> [What you need to do]: Print out each record below, unaltered and complete, without its images.

> [3D scene scripts]:
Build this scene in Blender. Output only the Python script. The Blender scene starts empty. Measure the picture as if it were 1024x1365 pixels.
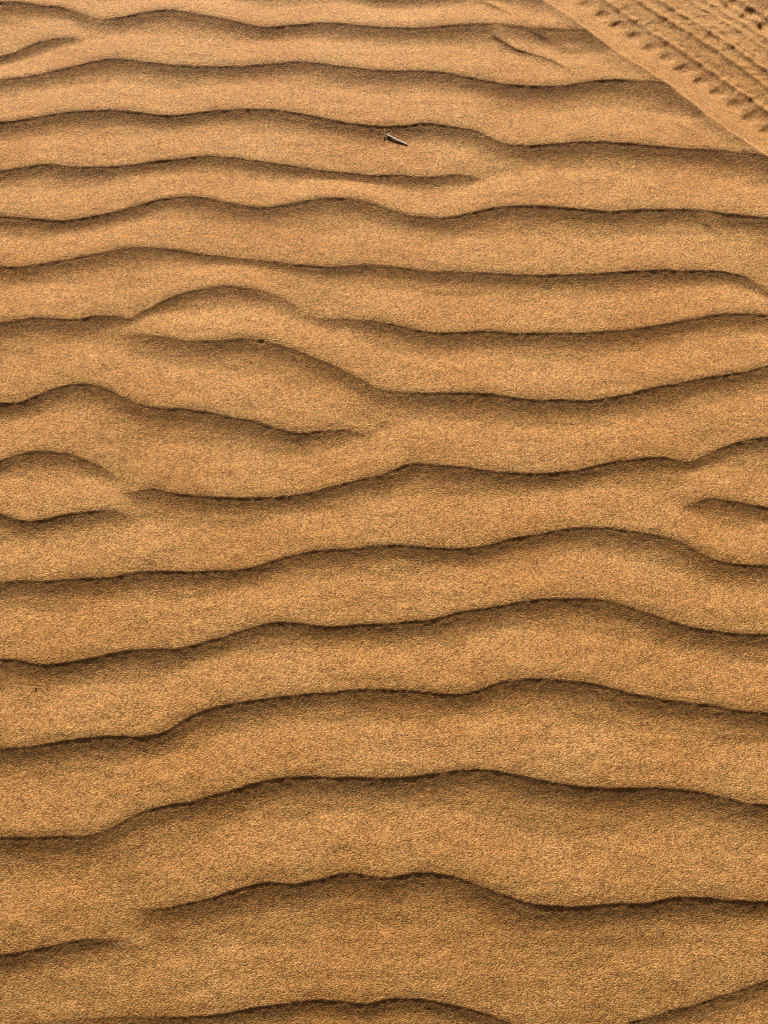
import bpy, math, random
import numpy as np

random.seed(4)
rng = np.random.default_rng(11)
R = math.radians
scene = bpy.context.scene
COL = scene.collection

# ------------------------------------------------------------------ constants
W, H = 1024.0, 1365.0          # size of the survey grid the ripple crests were read on
CAM_H = 1.25                   # eye height above the sand
PITCH = R(75.0)                # looking steeply down
VFOV = R(64.0)
SUN_EL, SUN_AZ = R(27.0), R(-8.0)   # azimuth measured from +Y (away from the viewer), + to the right
SAND_RGB = (0.436, 0.226, 0.068)
EXPOSURE = 0.30


def macro(x, y):
    """Gentle swell of the dune under the ripples."""
    yy = np.clip(y, -2.5, 4.0) - 0.45
    return -0.058 * yy * yy + 0.0 * x


FPX = (H / 2) / math.tan(VFOV / 2)


def ground(px, py, lift=0.005):
    """Survey reading -> point on the dune."""
    px = np.asarray(px, float)
    py = np.asarray(py, float)
    u = (px - W / 2) / FPX
    v = (H / 2 - py) / FPX
    dx = u
    dy = math.cos(PITCH) + v * math.sin(PITCH)
    dz = -math.sin(PITCH) + v * math.cos(PITCH)
    z = np.zeros_like(px) + lift
    for _ in range(12):
        t = (z - CAM_H) / dz
        z = macro(t * dx, t * dy) + lift
    t = (z - CAM_H) / dz
    return t * dx, t * dy


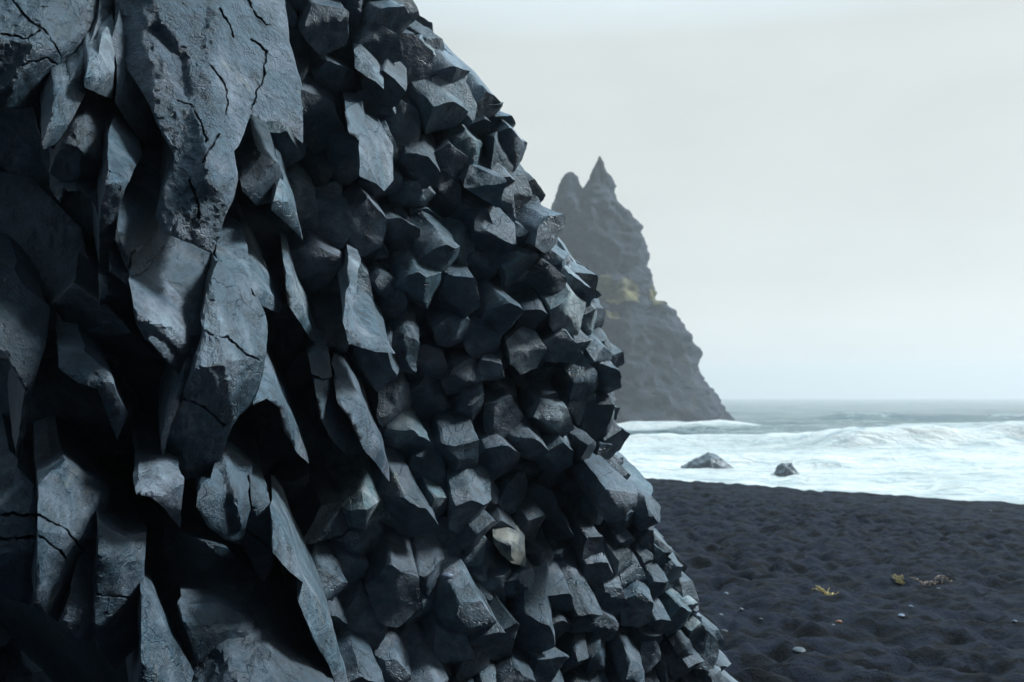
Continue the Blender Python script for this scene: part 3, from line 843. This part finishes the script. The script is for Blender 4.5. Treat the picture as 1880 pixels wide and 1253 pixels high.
# ------------------------------------------------------------------ sea stack
M_STACK, nt, b = new_mat('stack_rock')
tc = N(nt, 'ShaderNodeTexCoord').outputs['Object']
n1 = noise_node(nt, tc, 0.09, 6, 0.65, 0.5); n2 = noise_node(nt, tc, 0.6, 6, 0.7)
c = ramp(nt, n1.outputs['Fac'], [(0.3, (0.012, 0.018, 0.034)), (0.58, (0.028, 0.037, 0.060)), (0.72, (0.11, 0.095, 0.075))]).outputs[0]
c = mixc(nt, 0.8, c, ramp(nt, n2.outputs['Fac'], [(0.3, 0.6), (0.7, 1.4)]).outputs[0], 'MULTIPLY')
nt.links.new(c, b.inputs['Base Color']); b.inputs['Roughness'].default_value = 0.9
bp = N(nt, 'ShaderNodeBump'); bp.inputs['Distance'].default_value = 1.2; bp.inputs['Strength'].default_value = 0.8
nt.links.new(n2.outputs['Fac'], bp.inputs['Height']); nt.links.new(bp.outputs[0], b.inputs['Normal'])
M_GRASS, nt, b = new_mat('ledge_grass')
tc = N(nt, 'ShaderNodeTexCoord').outputs['Object']
n1 = noise_node(nt, tc, 0.7, 5, 0.7)
nt.links.new(ramp(nt, n1.outputs['Fac'], [(0.35, (0.07, 0.065, 0.045)), (0.65, (0.22, 0.19, 0.08))]).outputs[0], b.inputs['Base Color'])
b.inputs['Roughness'].default_value = 0.95

DS = 165.0
def loft(left, right, dep, seed, n_l=150, n_a=120):
    """left/right: outline (y, x) in photo pixels; dep: depth of the rock as a fraction of its width"""
    left = np.array(left, float); right = np.array(right, float)
    y0, y1 = max(left[0, 0], right[0, 0]), min(left[-1, 0], right[-1, 0])
    yy = np.linspace(y0, y1, n_l)
    xl = np.interp(yy, left[:, 0], left[:, 1]); xr = np.interp(yy, right[:, 0], right[:, 1])
    th = np.linspace(0, 2 * math.pi, n_a, endpoint=False)
    V = []
    for k in range(n_l):
        cpt = at((xl[k] + xr[k]) / 2, yy[k], DS); hw = (xr[k] - xl[k]) / 2 / F * DS
        V.append(np.stack([cpt[0] + hw * np.cos(th), DS + 2 + hw * dep * np.sin(th), np.full(n_a, cpt[2])], 1))
    V = np.concatenate(V)
    cx = np.repeat([(at((xl[k] + xr[k]) / 2, yy[k], DS)[0]) for k in range(n_l)], n_a)
    out = np.stack([V[:, 0] - cx, V[:, 1] - DS - 2, 0 * cx], 1); r = np.linalg.norm(out, axis=1, keepdims=True) + 1e-6
    out /= r
    rid = 1 - 2 * np.abs(fbm(V * np.array([0.12, 0.12, 0.07]), 4, seed))
    amp = np.minimum(1.0, (r[:, 0] + 0.5) / 4.0)
    side = np.abs(out[:, 0])
    d = (3.0 * (rid - 0.62)) * (1 - 0.66 * side) + 1.1 * fbm(V * 0.45, 3, seed + 9) + 0.55 * fbm(V * 1.1, 3, seed + 19)
    V = V + out * (d * amp)[:, None]
    V[:, 2] += 0.5 * fbm(V * 0.5, 2, seed + 5) * amp
    ii, jj = np.meshgrid(np.arange(n_l - 1), np.arange(n_a), indexing='ij')
    a = (ii * n_a + jj).ravel(); b_ = (ii * n_a + (jj + 1) % n_a).ravel()
    f = [tuple(q) for q in np.stack([a, a + n_a, b_ + n_a, b_], 1).tolist()]
    f.append(tuple(range(n_a))[::-1])
    return V, f
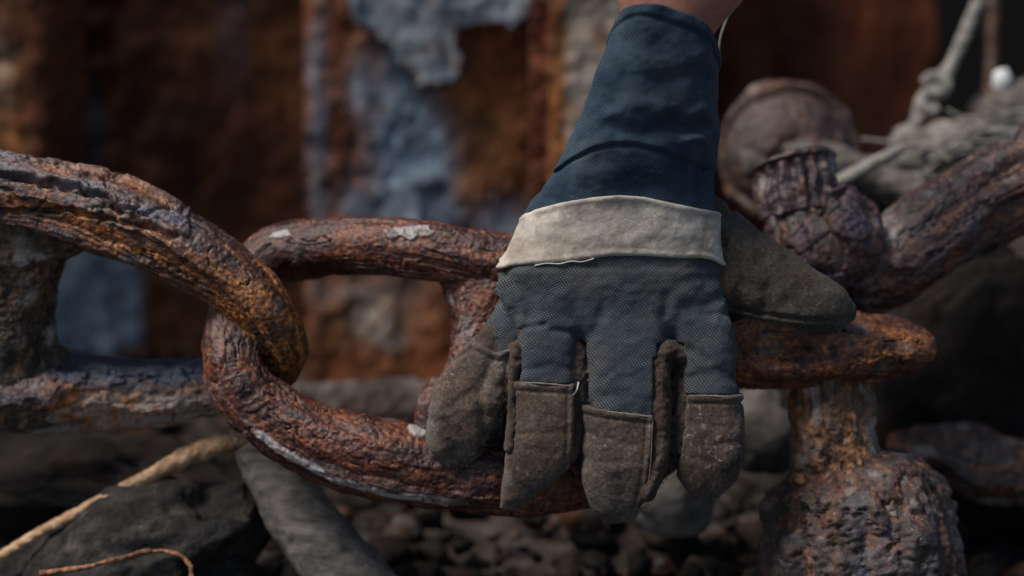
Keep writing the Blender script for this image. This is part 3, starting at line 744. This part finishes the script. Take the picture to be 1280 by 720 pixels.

> [Reply to the exercise]:
Build this scene in Blender. Output only the Python script. The Blender scene starts empty. Measure the picture as if it were 1024x1365 pixels.
import bpy, math, random
import numpy as np

random.seed(4)
rng = np.random.default_rng(11)
R = math.radians
scene = bpy.context.scene
COL = scene.collection

# ------------------------------------------------------------------ constants
W, H = 1024.0, 1365.0          # size of the survey grid the ripple crests were read on
CAM_H = 1.25                   # eye height above the sand
PITCH = R(75.0)                # looking steeply down
VFOV = R(64.0)
SUN_EL, SUN_AZ = R(27.0), R(-8.0)   # azimuth measured from +Y (away from the viewer), + to the right
SAND_RGB = (0.436, 0.226, 0.068)
EXPOSURE = 0.30


def macro(x, y):
    """Gentle swell of the dune under the ripples."""
    yy = np.clip(y, -2.5, 4.0) - 0.45
    return -0.058 * yy * yy + 0.0 * x


FPX = (H / 2) / math.tan(VFOV / 2)


def ground(px, py, lift=0.005):
    """Survey reading -> point on the dune."""
    px = np.asarray(px, float)
    py = np.asarray(py, float)
    u = (px - W / 2) / FPX
    v = (H / 2 - py) / FPX
    dx = u
    dy = math.cos(PITCH) + v * math.sin(PITCH)
    dz = -math.sin(PITCH) + v * math.cos(PITCH)
    z = np.zeros_like(px) + lift
    for _ in range(12):
        t = (z - CAM_H) / dz
        z = macro(t * dx, t * dy) + lift
    t = (z - CAM_H) / dz
    return t * dx, t * dy


Continue the Blender Python script for this scene: part 3, from line 843. This part finishes the script. The script is for Blender 4.5. Treat the picture as 1880 pixels wide and 1253 pixels high.
# ------------------------------------------------------------------ sea stack
M_STACK, nt, b = new_mat('stack_rock')
tc = N(nt, 'ShaderNodeTexCoord').outputs['Object']
n1 = noise_node(nt, tc, 0.09, 6, 0.65, 0.5); n2 = noise_node(nt, tc, 0.6, 6, 0.7)
c = ramp(nt, n1.outputs['Fac'], [(0.3, (0.012, 0.018, 0.034)), (0.58, (0.028, 0.037, 0.060)), (0.72, (0.11, 0.095, 0.075))]).outputs[0]
c = mixc(nt, 0.8, c, ramp(nt, n2.outputs['Fac'], [(0.3, 0.6), (0.7, 1.4)]).outputs[0], 'MULTIPLY')
nt.links.new(c, b.inputs['Base Color']); b.inputs['Roughness'].default_value = 0.9
bp = N(nt, 'ShaderNodeBump'); bp.inputs['Distance'].default_value = 1.2; bp.inputs['Strength'].default_value = 0.8
nt.links.new(n2.outputs['Fac'], bp.inputs['Height']); nt.links.new(bp.outputs[0], b.inputs['Normal'])
M_GRASS, nt, b = new_mat('ledge_grass')
tc = N(nt, 'ShaderNodeTexCoord').outputs['Object']
n1 = noise_node(nt, tc, 0.7, 5, 0.7)
nt.links.new(ramp(nt, n1.outputs['Fac'], [(0.35, (0.07, 0.065, 0.045)), (0.65, (0.22, 0.19, 0.08))]).outputs[0], b.inputs['Base Color'])
b.inputs['Roughness'].default_value = 0.95

DS = 165.0
def loft(left, right, dep, seed, n_l=150, n_a=120):
    """left/right: outline (y, x) in photo pixels; dep: depth of the rock as a fraction of its width"""
    left = np.array(left, float); right = np.array(right, float)
    y0, y1 = max(left[0, 0], right[0, 0]), min(left[-1, 0], right[-1, 0])
    yy = np.linspace(y0, y1, n_l)
    xl = np.interp(yy, left[:, 0], left[:, 1]); xr = np.interp(yy, right[:, 0], right[:, 1])
    th = np.linspace(0, 2 * math.pi, n_a, endpoint=False)
    V = []
    for k in range(n_l):
        cpt = at((xl[k] + xr[k]) / 2, yy[k], DS); hw = (xr[k] - xl[k]) / 2 / F * DS
        V.append(np.stack([cpt[0] + hw * np.cos(th), DS + 2 + hw * dep * np.sin(th), np.full(n_a, cpt[2])], 1))
    V = np.concatenate(V)
    cx = np.repeat([(at((xl[k] + xr[k]) / 2, yy[k], DS)[0]) for k in range(n_l)], n_a)
    out = np.stack([V[:, 0] - cx, V[:, 1] - DS - 2, 0 * cx], 1); r = np.linalg.norm(out, axis=1, keepdims=True) + 1e-6
    out /= r
    rid = 1 - 2 * np.abs(fbm(V * np.array([0.12, 0.12, 0.07]), 4, seed))
    amp = np.minimum(1.0, (r[:, 0] + 0.5) / 4.0)
    side = np.abs(out[:, 0])
    d = (3.0 * (rid - 0.62)) * (1 - 0.66 * side) + 1.1 * fbm(V * 0.45, 3, seed + 9) + 0.55 * fbm(V * 1.1, 3, seed + 19)
    V = V + out * (d * amp)[:, None]
    V[:, 2] += 0.5 * fbm(V * 0.5, 2, seed + 5) * amp
    ii, jj = np.meshgrid(np.arange(n_l - 1), np.arange(n_a), indexing='ij')
    a = (ii * n_a + jj).ravel(); b_ = (ii * n_a + (jj + 1) % n_a).ravel()
    f = [tuple(q) for q in np.stack([a, a + n_a, b_ + n_a, b_], 1).tolist()]
    f.append(tuple(range(n_a))[::-1])
    return V, f
Keep writing the Blender script for this image. This is part 3, starting at line 744. This part finishes the script. Take the picture to be 1280 by 720 pixels.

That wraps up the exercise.